Turkish media had earlier shown photos of an armed man holding a gun to the prosecutor's head while his hands were tied.

Al Jazeera's Bernard Smith, reporting form outside the courthouse, said that investigators at the scene were focusing on how the guns used were brought into the well-protected building.

"Only lawyers are entitled to go into the courthouse without being searched," Smith said.
Kiraz had been investigating the killing of Berkin Elvan, who died in March last year after spending 269 days in a coma due to injuries inflicted by police during mass protests in the summer of 2013.

List of demands

The DHKP/C had announced a list of demands in exchange for the release of the prosecutor, which included the arrest of the officer believed to have killed Elvan, according to a statement on the group's website.

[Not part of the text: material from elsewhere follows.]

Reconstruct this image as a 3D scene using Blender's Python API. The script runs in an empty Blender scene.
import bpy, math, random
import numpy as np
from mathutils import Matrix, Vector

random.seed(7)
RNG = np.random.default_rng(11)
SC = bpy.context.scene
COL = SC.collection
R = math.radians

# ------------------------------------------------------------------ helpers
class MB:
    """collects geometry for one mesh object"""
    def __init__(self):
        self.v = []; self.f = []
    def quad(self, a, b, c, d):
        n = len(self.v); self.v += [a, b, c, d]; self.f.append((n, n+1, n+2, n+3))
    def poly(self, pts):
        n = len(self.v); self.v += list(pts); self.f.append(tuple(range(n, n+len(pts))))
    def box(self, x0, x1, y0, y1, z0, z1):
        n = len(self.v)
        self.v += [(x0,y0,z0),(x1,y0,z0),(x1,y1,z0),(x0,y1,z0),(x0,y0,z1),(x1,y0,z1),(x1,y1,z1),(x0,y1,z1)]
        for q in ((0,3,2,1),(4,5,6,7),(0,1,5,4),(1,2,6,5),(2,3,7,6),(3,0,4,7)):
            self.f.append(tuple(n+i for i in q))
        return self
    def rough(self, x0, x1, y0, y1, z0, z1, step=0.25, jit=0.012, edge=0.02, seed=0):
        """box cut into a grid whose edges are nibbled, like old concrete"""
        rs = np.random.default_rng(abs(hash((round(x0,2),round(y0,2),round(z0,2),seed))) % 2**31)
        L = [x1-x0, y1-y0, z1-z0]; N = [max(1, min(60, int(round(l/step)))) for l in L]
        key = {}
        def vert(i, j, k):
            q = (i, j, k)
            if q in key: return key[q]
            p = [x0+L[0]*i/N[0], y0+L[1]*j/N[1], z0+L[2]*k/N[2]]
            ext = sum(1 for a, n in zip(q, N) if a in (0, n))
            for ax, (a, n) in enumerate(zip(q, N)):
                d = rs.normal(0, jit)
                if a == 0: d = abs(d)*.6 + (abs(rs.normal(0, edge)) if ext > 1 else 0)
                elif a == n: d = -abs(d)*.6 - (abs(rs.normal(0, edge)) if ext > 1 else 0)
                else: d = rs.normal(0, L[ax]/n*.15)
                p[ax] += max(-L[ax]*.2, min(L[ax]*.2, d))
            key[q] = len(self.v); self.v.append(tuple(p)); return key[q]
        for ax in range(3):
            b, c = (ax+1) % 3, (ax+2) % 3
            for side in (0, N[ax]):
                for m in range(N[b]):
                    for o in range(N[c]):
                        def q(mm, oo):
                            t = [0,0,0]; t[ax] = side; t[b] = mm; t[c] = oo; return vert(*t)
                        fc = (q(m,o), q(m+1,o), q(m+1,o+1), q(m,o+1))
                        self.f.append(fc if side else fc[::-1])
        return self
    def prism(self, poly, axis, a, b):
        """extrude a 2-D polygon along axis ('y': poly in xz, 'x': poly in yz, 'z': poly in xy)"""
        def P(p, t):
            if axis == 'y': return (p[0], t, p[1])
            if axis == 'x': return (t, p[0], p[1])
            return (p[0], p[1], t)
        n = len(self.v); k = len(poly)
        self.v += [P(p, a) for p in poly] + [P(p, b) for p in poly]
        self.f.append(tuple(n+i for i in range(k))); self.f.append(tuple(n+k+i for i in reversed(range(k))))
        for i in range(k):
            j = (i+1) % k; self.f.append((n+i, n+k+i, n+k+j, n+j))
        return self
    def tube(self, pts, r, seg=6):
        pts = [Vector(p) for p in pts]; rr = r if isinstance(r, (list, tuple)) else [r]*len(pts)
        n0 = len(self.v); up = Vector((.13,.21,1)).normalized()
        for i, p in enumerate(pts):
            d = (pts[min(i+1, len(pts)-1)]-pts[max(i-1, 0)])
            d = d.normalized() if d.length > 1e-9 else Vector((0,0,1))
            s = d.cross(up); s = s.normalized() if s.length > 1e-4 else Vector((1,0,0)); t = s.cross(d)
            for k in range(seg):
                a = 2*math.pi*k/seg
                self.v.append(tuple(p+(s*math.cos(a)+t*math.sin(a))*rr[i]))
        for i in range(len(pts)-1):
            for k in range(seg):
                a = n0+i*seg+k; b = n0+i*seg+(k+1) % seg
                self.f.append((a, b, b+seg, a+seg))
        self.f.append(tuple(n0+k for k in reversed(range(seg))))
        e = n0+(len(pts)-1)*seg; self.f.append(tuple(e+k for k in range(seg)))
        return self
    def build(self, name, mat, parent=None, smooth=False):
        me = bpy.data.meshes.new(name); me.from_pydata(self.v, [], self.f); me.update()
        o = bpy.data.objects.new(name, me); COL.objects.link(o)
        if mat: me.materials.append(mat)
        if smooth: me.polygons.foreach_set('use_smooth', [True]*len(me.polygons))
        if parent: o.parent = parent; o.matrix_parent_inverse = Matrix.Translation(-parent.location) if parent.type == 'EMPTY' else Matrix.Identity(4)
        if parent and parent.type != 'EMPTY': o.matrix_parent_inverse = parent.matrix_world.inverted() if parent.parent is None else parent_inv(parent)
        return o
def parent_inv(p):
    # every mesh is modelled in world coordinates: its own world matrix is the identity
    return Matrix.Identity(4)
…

The group also demanded the right to attend rallies in solidarity with the Elvan's family be reinstated.

Sami Elvan, Berkin's father, posted a video on Twitter imploring the hostage takers not to hurt Kiraz.

The judicial process in the case of Elvan's death has been widely criticised in Turkey.

The Istanbul Police Department did not forward the identities of the policemen suspected of killing Elvan to the prosecutor's office until March, a year after the teenager's death.